- COLLECTED DATA:

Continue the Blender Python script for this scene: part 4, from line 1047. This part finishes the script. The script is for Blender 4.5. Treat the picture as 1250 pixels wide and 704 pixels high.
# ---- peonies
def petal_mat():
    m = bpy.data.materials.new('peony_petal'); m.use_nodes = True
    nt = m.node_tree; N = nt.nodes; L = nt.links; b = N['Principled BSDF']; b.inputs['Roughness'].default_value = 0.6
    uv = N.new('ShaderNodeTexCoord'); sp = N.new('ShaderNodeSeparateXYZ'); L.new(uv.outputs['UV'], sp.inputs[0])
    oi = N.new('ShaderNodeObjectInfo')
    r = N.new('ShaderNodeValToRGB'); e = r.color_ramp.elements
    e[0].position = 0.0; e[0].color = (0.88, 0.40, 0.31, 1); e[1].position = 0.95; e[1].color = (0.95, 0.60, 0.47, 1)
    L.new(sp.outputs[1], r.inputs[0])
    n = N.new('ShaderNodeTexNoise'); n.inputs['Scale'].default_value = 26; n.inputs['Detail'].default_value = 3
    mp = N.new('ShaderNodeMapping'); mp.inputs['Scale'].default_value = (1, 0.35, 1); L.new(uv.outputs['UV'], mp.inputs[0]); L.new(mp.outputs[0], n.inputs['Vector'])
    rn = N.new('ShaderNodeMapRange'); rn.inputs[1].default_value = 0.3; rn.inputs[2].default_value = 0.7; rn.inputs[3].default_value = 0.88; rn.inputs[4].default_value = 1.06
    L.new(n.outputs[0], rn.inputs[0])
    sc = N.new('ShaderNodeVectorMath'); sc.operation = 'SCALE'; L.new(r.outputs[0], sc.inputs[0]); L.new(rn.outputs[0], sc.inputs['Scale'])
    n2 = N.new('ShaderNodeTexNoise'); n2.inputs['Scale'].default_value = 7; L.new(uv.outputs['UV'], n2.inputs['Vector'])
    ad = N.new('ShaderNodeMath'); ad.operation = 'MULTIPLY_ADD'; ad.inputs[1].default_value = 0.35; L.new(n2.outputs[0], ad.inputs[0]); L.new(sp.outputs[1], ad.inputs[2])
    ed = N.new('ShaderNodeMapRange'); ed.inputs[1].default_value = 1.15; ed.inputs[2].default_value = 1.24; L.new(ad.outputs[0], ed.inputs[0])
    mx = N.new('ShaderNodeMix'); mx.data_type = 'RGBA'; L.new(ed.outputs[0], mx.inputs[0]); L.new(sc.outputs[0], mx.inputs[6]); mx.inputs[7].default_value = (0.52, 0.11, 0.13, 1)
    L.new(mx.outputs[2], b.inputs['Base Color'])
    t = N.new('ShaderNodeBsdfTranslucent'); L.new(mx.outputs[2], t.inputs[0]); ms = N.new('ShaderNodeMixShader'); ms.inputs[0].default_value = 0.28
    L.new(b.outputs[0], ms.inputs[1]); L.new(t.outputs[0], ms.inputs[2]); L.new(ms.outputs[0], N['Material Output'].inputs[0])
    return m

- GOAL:
Output the lines above verbatim and in full.

- RIGHT ANSWER:
Continue the Blender Python script for this scene: part 4, from line 1047. This part finishes the script. The script is for Blender 4.5. Treat the picture as 1250 pixels wide and 704 pixels high.
# ---- peonies
def petal_mat():
    m = bpy.data.materials.new('peony_petal'); m.use_nodes = True
    nt = m.node_tree; N = nt.nodes; L = nt.links; b = N['Principled BSDF']; b.inputs['Roughness'].default_value = 0.6
    uv = N.new('ShaderNodeTexCoord'); sp = N.new('ShaderNodeSeparateXYZ'); L.new(uv.outputs['UV'], sp.inputs[0])
    oi = N.new('ShaderNodeObjectInfo')
    r = N.new('ShaderNodeValToRGB'); e = r.color_ramp.elements
    e[0].position = 0.0; e[0].color = (0.88, 0.40, 0.31, 1); e[1].position = 0.95; e[1].color = (0.95, 0.60, 0.47, 1)
    L.new(sp.outputs[1], r.inputs[0])
    n = N.new('ShaderNodeTexNoise'); n.inputs['Scale'].default_value = 26; n.inputs['Detail'].default_value = 3
    mp = N.new('ShaderNodeMapping'); mp.inputs['Scale'].default_value = (1, 0.35, 1); L.new(uv.outputs['UV'], mp.inputs[0]); L.new(mp.outputs[0], n.inputs['Vector'])
    rn = N.new('ShaderNodeMapRange'); rn.inputs[1].default_value = 0.3; rn.inputs[2].default_value = 0.7; rn.inputs[3].default_value = 0.88; rn.inputs[4].default_value = 1.06
    L.new(n.outputs[0], rn.inputs[0])
    sc = N.new('ShaderNodeVectorMath'); sc.operation = 'SCALE'; L.new(r.outputs[0], sc.inputs[0]); L.new(rn.outputs[0], sc.inputs['Scale'])
    n2 = N.new('ShaderNodeTexNoise'); n2.inputs['Scale'].default_value = 7; L.new(uv.outputs['UV'], n2.inputs['Vector'])
    ad = N.new('ShaderNodeMath'); ad.operation = 'MULTIPLY_ADD'; ad.inputs[1].default_value = 0.35; L.new(n2.outputs[0], ad.inputs[0]); L.new(sp.outputs[1], ad.inputs[2])
    ed = N.new('ShaderNodeMapRange'); ed.inputs[1].default_value = 1.15; ed.inputs[2].default_value = 1.24; L.new(ad.outputs[0], ed.inputs[0])
    mx = N.new('ShaderNodeMix'); mx.data_type = 'RGBA'; L.new(ed.outputs[0], mx.inputs[0]); L.new(sc.outputs[0], mx.inputs[6]); mx.inputs[7].default_value = (0.52, 0.11, 0.13, 1)
    L.new(mx.outputs[2], b.inputs['Base Color'])
    t = N.new('ShaderNodeBsdfTranslucent'); L.new(mx.outputs[2], t.inputs[0]); ms = N.new('ShaderNodeMixShader'); ms.inputs[0].default_value = 0.28
    L.new(b.outputs[0], ms.inputs[1]); L.new(t.outputs[0], ms.inputs[2]); L.new(ms.outputs[0], N['Material Output'].inputs[0])
    return m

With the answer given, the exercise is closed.